In Burlington, Vermont, those who occupied downtown parking spaces for three hours last Friday — and fed the meters to avoid being ticketed — were described as "a decidedly mellow coalition" of activists. They served bicycle-powered fruit smoothies to passersby. They handed out homemade scones. And they distributed literature "extolling the virtues of reclaiming urban landscapes (even temporarily) from a culture that devotes entirely too much space to cars," the Burlington Free Press reported in an article available here.
Burlington's police department at first expressed concern over the legality and safety of PARK(ing) Day. But how much danger is there is turning a parking space into a temporary mini-park or into a spot where a Bicycle Coalition member set up a work stand and offered free repairs?

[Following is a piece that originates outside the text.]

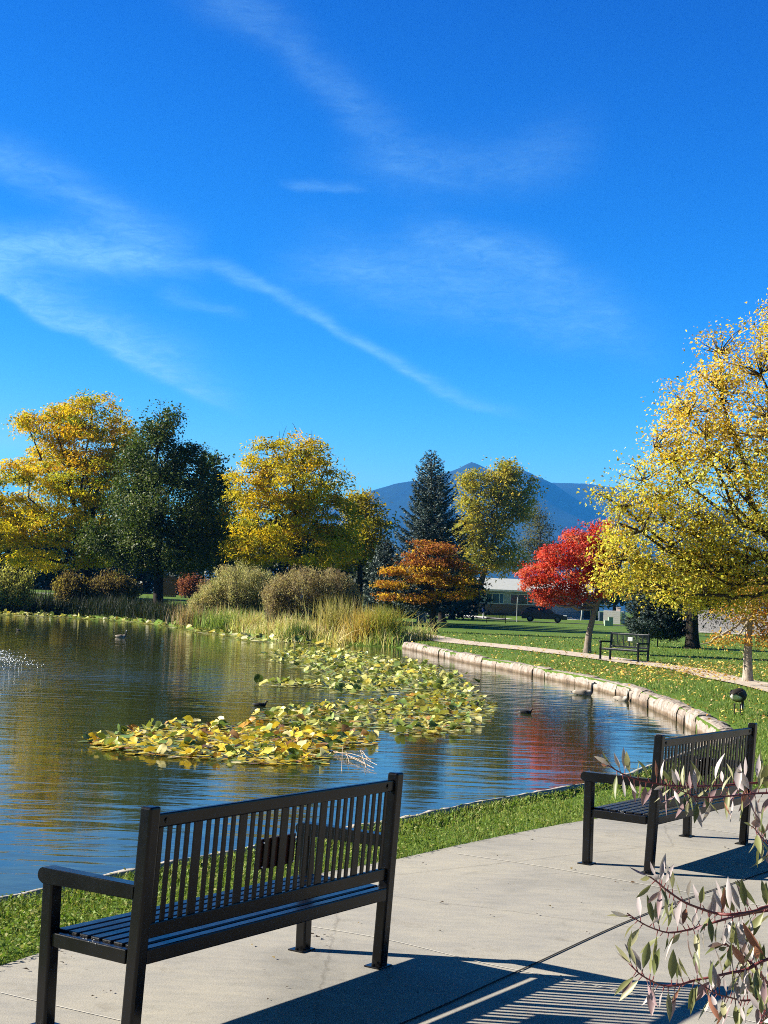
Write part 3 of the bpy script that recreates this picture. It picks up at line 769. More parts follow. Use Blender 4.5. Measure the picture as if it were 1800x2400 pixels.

In Canada, the Montreal Dance Project sponsored a miniature park on Montreal's l'Avenue du Mont-Royal and invited the public to drop by for tea.
The Rebar Group, a San Francisco art and design studio, launched the event in 2005 by converting a parking space into a park-like place complete with a roll-in tree and bench and roll-down sod. Attesting to PARK(ing) Day's global appeal, Rebar's website indicated that this year's event attracted participation in places as distant as Tehran, Iran, and Hangzhou, China.
Among the proposals bandied about in Burlington as parking has entered civic consciousness were these:
• Converting underused, 15-minute car-parking spots into bike racks.
• Converting some car-sied spaces into smaller, individually metered spaces for motorcycles (a motorcycle may take up a quarter of the space of a car).
• Converting prime city-center spaces into smaller spaces reserved for smaller cars that are more fuel-efficient.